## What you will do
Only lines holding the word "Measure" should be copied from the material.

:: Supplied data ::

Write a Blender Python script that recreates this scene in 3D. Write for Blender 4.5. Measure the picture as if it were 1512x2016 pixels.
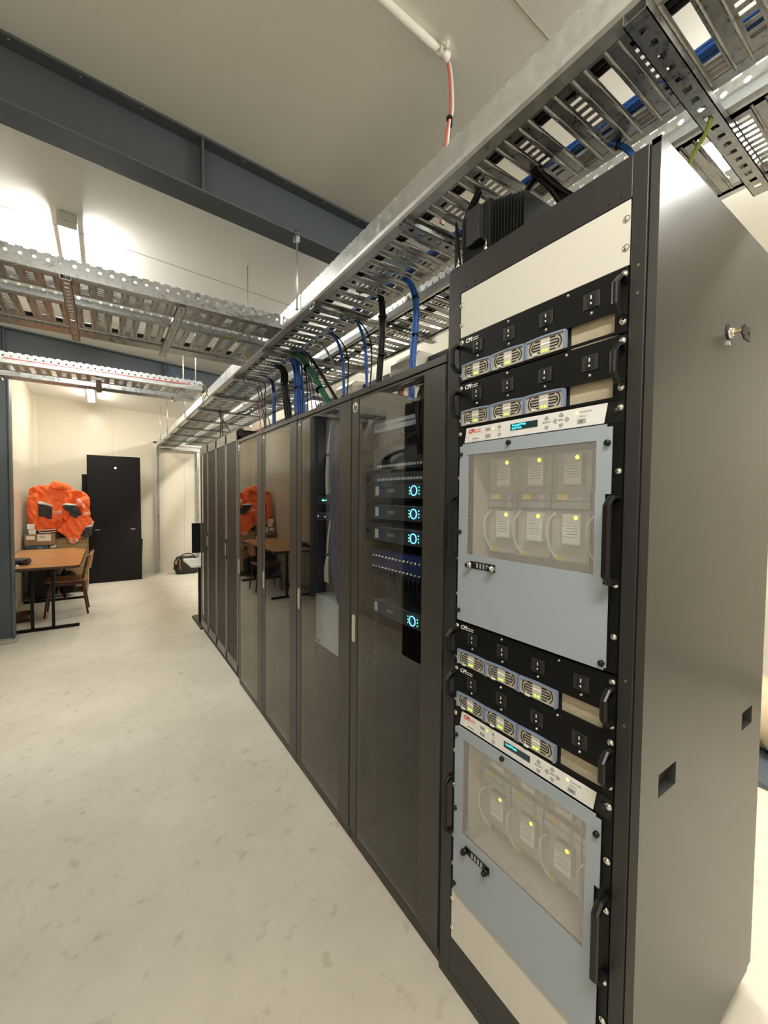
import bpy, math, random
from mathutils import Vector, Matrix

for o in list(bpy.data.objects):
    bpy.data.objects.remove(o)
S = bpy.context.scene
COL = S.collection
R = random.Random(7)

# ------------------------------------------------------------------ camera
F_PX, YAW, PITCH, ROLL = 810.2, 0.5963, 0.03518, 0.00993
fw = Vector((math.sin(YAW) * math.cos(PITCH), math.cos(YAW) * math.cos(PITCH), -math.sin(PITCH)))
rt0 = Vector((math.cos(YAW), -math.sin(YAW), 0))
up0 = rt0.cross(fw)
rt = rt0 * math.cos(ROLL) + up0 * math.sin(ROLL)
up = up0 * math.cos(ROLL) - rt0 * math.sin(ROLL)
cd = bpy.data.cameras.new('camera')
cam = bpy.data.objects.new('camera', cd)
COL.objects.link(cam)
cd.sensor_fit = 'VERTICAL'
cd.sensor_height = 36.0
cd.lens = F_PX / 2016 * 36.0
cd.clip_start = 0.02
cam.matrix_world = Matrix(((rt.x, up.x, -fw.x, 0), (rt.y, up.y, -fw.y, 0), (rt.z, up.z, -fw.z, 1.54), (0, 0, 0, 1)))
S.camera = cam

# ------------------------------------------------------------------ world, exposure
w = bpy.data.worlds.new('world')
S.world = w
w.use_nodes = True
w.node_tree.nodes['Background'].inputs[0].default_value = (0.9, 0.88, 0.8, 1)
w.node_tree.nodes['Background'].inputs[1].default_value = 0.05
S.view_settings.view_transform = 'Standard'
S.view_settings.look = 'None'
S.view_settings.gamma = 1
S.view_settings.use_curve_mapping = False
S.view_settings.exposure = 0.0
LAMP = 174.0            # emission strength of the batten diffusers
try:
    S.cycles.max_bounces = 10
    S.cycles.diffuse_bounces = 5
    S.cycles.glossy_bounces = 5
    S.cycles.transparent_max_bounces = 24
    S.cycles.use_denoising = True
    S.cycles.sample_clamp_indirect = 6
    S.cycles.caustics_reflective = False
    S.cycles.caustics_refractive = False
except Exception:
    pass


# ------------------------------------------------------------------ materials
def mat(name, col, rough=0.5, metal=0.0, spec=0.5, emit=None, es=0.0, noise=None, bump=None, coat=0.0):
    m = bpy.data.materials.new(name)
    m.use_nodes = True
    nt = m.node_tree
    b = nt.nodes['Principled BSDF']
    b.inputs['Base Color'].default_value = (*col, 1)
    b.inputs['Roughness'].default_value = rough
    b.inputs['Metallic'].default_value = metal
    b.inputs['Specular IOR Level'].default_value = spec
    if coat:
        b.inputs['Coat Weight'].default_value = coat
        b.inputs['Coat Roughness'].default_value = 0.08
    if emit:
        b.inputs['Emission Color'].default_value = (*emit, 1)
        b.inputs['Emission Strength'].default_value = es
    if noise or bump:
        tc = nt.nodes.new('ShaderNodeTexCoord')
    if noise:
        sc, amp, sc2 = noise[:3]
        mp = nt.nodes.new('ShaderNodeMapping')
        if len(noise) > 3:
            mp.inputs['Scale'].default_value = noise[3]
        nt.links.new(tc.outputs['Object'], mp.inputs[0])
        n1 = nt.nodes.new('ShaderNodeTexNoise'); n1.inputs['Scale'].default_value = sc; n1.inputs['Detail'].default_value = 6
        n2 = nt.nodes.new('ShaderNodeTexNoise'); n2.inputs['Scale'].default_value = sc2; n2.inputs['Detail'].default_value = 3
        nt.links.new(mp.outputs[0], n1.inputs[0]); nt.links.new(mp.outputs[0], n2.inputs[0])
        ad = nt.nodes.new('ShaderNodeMath'); ad.operation = 'ADD'
        nt.links.new(n1.outputs[0], ad.inputs[0]); nt.links.new(n2.outputs[0], ad.inputs[1])
        rg = nt.nodes.new('ShaderNodeMapRange')
        rg.inputs[1].default_value = 0.6; rg.inputs[2].default_value = 1.4
        rg.inputs[3].default_value = 1 - amp; rg.inputs[4].default_value = 1 + amp
        nt.links.new(ad.outputs[0], rg.inputs[0])
        vm = nt.nodes.new('ShaderNodeVectorMath'); vm.operation = 'SCALE'
        vm.inputs[0].default_value = col
        nt.links.new(rg.outputs[0], vm.inputs['Scale'])
        nt.links.new(vm.outputs[0], b.inputs['Base Color'])
        if metal > 0.5:
            r2 = nt.nodes.new('ShaderNodeMapRange')
            r2.inputs[1].default_value = 0.6; r2.inputs[2].default_value = 1.4
            r2.inputs[3].default_value = max(0.05, rough - 0.13); r2.inputs[4].default_value = rough + 0.13
            nt.links.new(ad.outputs[0], r2.inputs[0]); nt.links.new(r2.outputs[0], b.inputs['Roughness'])
    if bump:
        n3 = nt.nodes.new('ShaderNodeTexNoise'); n3.inputs['Scale'].default_value = bump[0]; n3.inputs['Detail'].default_value = 4
        nt.links.new(tc.outputs['Object'], n3.inputs[0])
        bp = nt.nodes.new('ShaderNodeBump'); bp.inputs['Strength'].default_value = bump[1]; bp.inputs['Distance'].default_value = bump[2]
        nt.links.new(n3.outputs[0], bp.inputs['Height']); nt.links.new(bp.outputs[0], b.inputs['Normal'])
    return m


def floor_material():
    m = mat('concrete floor', (0.50, 0.465, 0.375), 0.62, spec=0.35, bump=(60, 0.25, 0.002))
    nt = m.node_tree; b = nt.nodes['Principled BSDF']
    tc = nt.nodes.new('ShaderNodeTexCoord')
    a = nt.nodes.new('ShaderNodeTexNoise'); a.inputs['Scale'].default_value = 1.3; a.inputs['Detail'].default_value = 9; a.inputs['Roughness'].default_value = 0.62
    c = nt.nodes.new('ShaderNodeTexNoise'); c.inputs['Scale'].default_value = 14; c.inputs['Detail'].default_value = 8
    nt.links.new(tc.outputs['Object'], a.inputs[0]); nt.links.new(tc.outputs['Object'], c.inputs[0])
    r1 = nt.nodes.new('ShaderNodeValToRGB')
    r1.color_ramp.elements[0].position = 0.32; r1.color_ramp.elements[0].color = (0.58, 0.535, 0.44, 1)
    r1.color_ramp.elements[1].position = 0.66; r1.color_ramp.elements[1].color = (0.71, 0.66, 0.56, 1)
    nt.links.new(a.outputs[0], r1.inputs[0])
    r2 = nt.nodes.new('ShaderNodeValToRGB')
    r2.color_ramp.elements[0].position = 0.27; r2.color_ramp.elements[0].color = (0.72, 0.70, 0.66, 1)
    r2.color_ramp.elements[1].position = 0.40; r2.color_ramp.elements[1].color = (1, 1, 1, 1)
    nt.links.new(c.outputs[0], r2.inputs[0])
    mx = nt.nodes.new('ShaderNodeMix'); mx.data_type = 'RGBA'; mx.blend_type = 'MULTIPLY'; mx.inputs[0].default_value = 0.8
    nt.links.new(r1.outputs[0], mx.inputs[6]); nt.links.new(r2.outputs[0], mx.inputs[7])
    nt.links.new(mx.outputs[2], b.inputs['Base Color'])
    return m


def glass_material():
    m = bpy.data.materials.new('tinted glass')
    m.use_nodes = True
    nt = m.node_tree; nt.nodes.clear()
    out = nt.nodes.new('ShaderNodeOutputMaterial')
    tr = nt.nodes.new('ShaderNodeBsdfTransparent'); tr.inputs[0].default_value = (0.66, 0.68, 0.70, 1)
    gl = nt.nodes.new('ShaderNodeBsdfGlossy'); gl.inputs['Roughness'].default_value = 0.015
    gl.inputs[0].default_value = (0.92, 0.9, 0.86, 1)
    lw = nt.nodes.new('ShaderNodeLayerWeight'); lw.inputs[0].default_value = 0.5
    pw = nt.nodes.new('ShaderNodeMath'); pw.operation = 'POWER'; pw.inputs[1].default_value = 4.3
    fr = nt.nodes.new('ShaderNodeMath'); fr.operation = 'MULTIPLY_ADD'; fr.inputs[1].default_value = 0.925; fr.inputs[2].default_value = 0.075
    nt.links.new(lw.outputs['Facing'], pw.inputs[0]); nt.links.new(pw.outputs[0], fr.inputs[0])
    mx = nt.nodes.new('ShaderNodeMixShader')
    nt.links.new(fr.outputs[0], mx.inputs[0]); nt.links.new(tr.outputs[0], mx.inputs[1]); nt.links.new(gl.outputs[0], mx.inputs[2])
    nt.links.new(mx.outputs[0], out.inputs[0])
    return m


def perf_material(name, col, pitch, hole, rough=0.45, metal=0.0, plane='YZ'):
    """sheet metal with a staggered field of small round holes"""
    m = bpy.data.materials.new(name)
    m.use_nodes = True
    nt = m.node_tree; b = nt.nodes['Principled BSDF']
    b.inputs['Base Color'].default_value = (*col, 1); b.inputs['Roughness'].default_value = rough; b.inputs['Metallic'].default_value = metal
    out = nt.nodes['Material Output']
    tc = nt.nodes.new('ShaderNodeTexCoord'); sp = nt.nodes.new('ShaderNodeSeparateXYZ')
    nt.links.new(tc.outputs['Object'], sp.inputs[0])
    def M(op, a, bb=None):
        n = nt.nodes.new('ShaderNodeMath'); n.operation = op
        for i, v in enumerate((a, bb)):
            if v is None: continue
            if isinstance(v, (int, float)): n.inputs[i].default_value = v
            else: nt.links.new(v, n.inputs[i])
        return n.outputs[0]
    u = M('DIVIDE', sp.outputs[1], pitch); v = M('DIVIDE', sp.outputs[2], pitch * 0.866)
    row = M('FLOOR', v)
    u = M('ADD', u, M('MULTIPLY', M('MODULO', row, 2.0), 0.5))
    fu = M('SUBTRACT', M('FRACT', u), 0.5); fv = M('MULTIPLY', M('SUBTRACT', M('FRACT', v), 0.5), 0.866)
    d = M('SQRT', M('ADD', M('MULTIPLY', fu, fu), M('MULTIPLY', fv, fv)))
    h = M('LESS_THAN', d, hole)
    tr = nt.nodes.new('ShaderNodeBsdfTransparent'); mx = nt.nodes.new('ShaderNodeMixShader')
    nt.links.new(h, mx.inputs[0]); nt.links.new(b.outputs[0], mx.inputs[1]); nt.links.new(tr.outputs[0], mx.inputs[2])
    nt.links.new(mx.outputs[0], out.inputs[0])
    return m


def wood_material(name, c1, c2, rough, sc=(1, 14, 14)):
    m = mat(name, c1, rough)
    nt = m.node_tree; b = nt.nodes['Principled BSDF']
    tc = nt.nodes.new('ShaderNodeTexCoord'); mp = nt.nodes.new('ShaderNodeMapping'); mp.inputs['Scale'].default_value = sc
    n = nt.nodes.new('ShaderNodeTexNoise'); n.inputs['Scale'].default_value = 3; n.inputs['Detail'].default_value = 8
    r = nt.nodes.new('ShaderNodeValToRGB')
    r.color_ramp.elements[0].position = 0.35; r.color_ramp.elements[0].color = (*c1, 1)
    r.color_ramp.elements[1].position = 0.65; r.color_ramp.elements[1].color = (*c2, 1)
    nt.links.new(tc.outputs['Object'], mp.inputs[0]); nt.links.new(mp.outputs[0], n.inputs[0])
    nt.links.new(n.outputs[0], r.inputs[0]); nt.links.new(r.outputs[0], b.inputs['Base Color'])
    return m


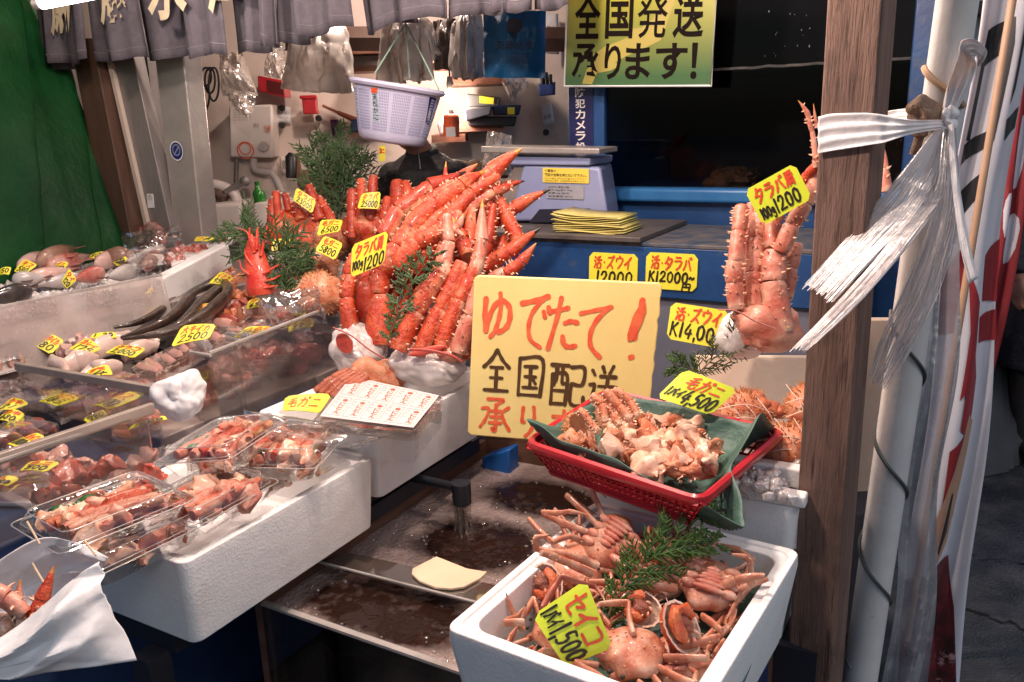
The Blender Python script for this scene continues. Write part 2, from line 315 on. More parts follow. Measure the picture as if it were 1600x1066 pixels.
def plate(face, th=.002, clip=.12, nu=8, nv=4):
    """a thin card with clipped corners, following the face's bend"""
    mb = MB(); vs = []; k = clip
    rim = [(k*.6, 0), (1-k*.6, 0), (1, k), (1, 1-k), (1-k*.6, 1), (k*.6, 1), (0, 1-k), (0, k)]
    us = [0, k*.6]+[k*.6+(1-1.2*k)*i/nu for i in range(1, nu)]+[1-k*.6, 1]
    for off in (0, -th):
        for u in us:
            e = 0
            if u == 0 or u == 1: e = k
            vs += [face.at(u, e, off), face.at(u, .5, off), face.at(u, 1-e, off)]
    n = len(us); fs = []
    for i in range(n-1):
        for j in range(2):
            a = i*3+j; fs.append((a, a+3, a+4, a+1)); b = a+n*3; fs.append((b, b+1, b+4, b+3))
        for j in (0, 2): a = i*3+j; b = a+n*3; fs.append((a, a+3, b+3, b))
    for i in (0, n-1):
        for j in range(2): a = i*3+j; b = a+n*3; fs.append((a, a+1, b+1, b))
    return mb.add(vs, fs)
# ================================================================== THE SETTING
mb = MB(); mb.grid(lambda s, t: V((-40+80*s, -30+90*t, 0)), 8, 8)
gm = M('wet_asphalt', (.04, .041, .046), (.075, .076, .082), 9, .55, .8, 110, c3=(.02, .02, .024), s3=2.2, lo3=.5, hi3=.62, rough2=.08, dist=.01)
tag(mb.build('ground', gm), kind='structure')
# cracked concrete apron by the street side
mb = MB(); rnd = random.Random(5)
def crack(p, q, w0, seed):
    r = random.Random(seed); pts = []
    for i in range(17):
        s = i/16; c = p.lerp(q, s)+V((r.uniform(-.018, .018), r.uniform(-.018, .018), 0)); pts.append(c)
    d = (q-p).normalized(); n = V((-d.y, d.x, 0)); vs = []
    for i, c in enumerate(pts):
        ww = w0*r.uniform(.3, 1.2); vs += [c-n*ww, c+n*ww]
    mb.add(vs, [(2*i, 2*i+1, 2*i+3, 2*i+2) for i in range(16)])
for k, (a, b, w_) in enumerate([((1480, 940), (1600, 985), .016), ((1495, 865), (1600, 880), .006)]):
    pa = onz(*a, .004); pb = onz(*b, .004); pb = pb+(pb-pa)*.6; crack(pa, pb, w_*.45, k)
one(mb, 'pavement_crack', M('crack_dark', (.006, .006, .007), rough=.9), 'dark jagged cracks across the wet grey ground at the far right', 'crack', kind='structure')
# interior of the shop behind the stall
WY = 5.15
def onw(u, v, off=0): d = ray(u, v); return CP + d*((WY-off-CP.y)/d.y)
mb = MB(); mb.box((-1.2, WY+.05, 1.4), (5.2, .1, 2.8)); one(mb, 'back_wall', WALLW, 'pinkish white back wall of the shop hung with papers and a water heater', 'wall')
mb = MB(); mb.box((-1.6, 4.0, 2.72), (6.2, 2.4, .06))
for i in range(6): mb.box((-1.6, 3.0+.42*i, 2.66), (6.2, .09, .08))
one(mb, 'shop_ceiling', DKBROWN, 'dark wooden ceiling boards over the back of the shop', 'ceiling', kind='structure')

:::

## The completed task
Write a Blender Python script that recreates this scene in 3D. Write for Blender 4.5. Measure the picture as if it were 1512x2016 pixels.
The Blender Python script for this scene continues. Write part 2, from line 315 on. More parts follow. Measure the picture as if it were 1600x1066 pixels.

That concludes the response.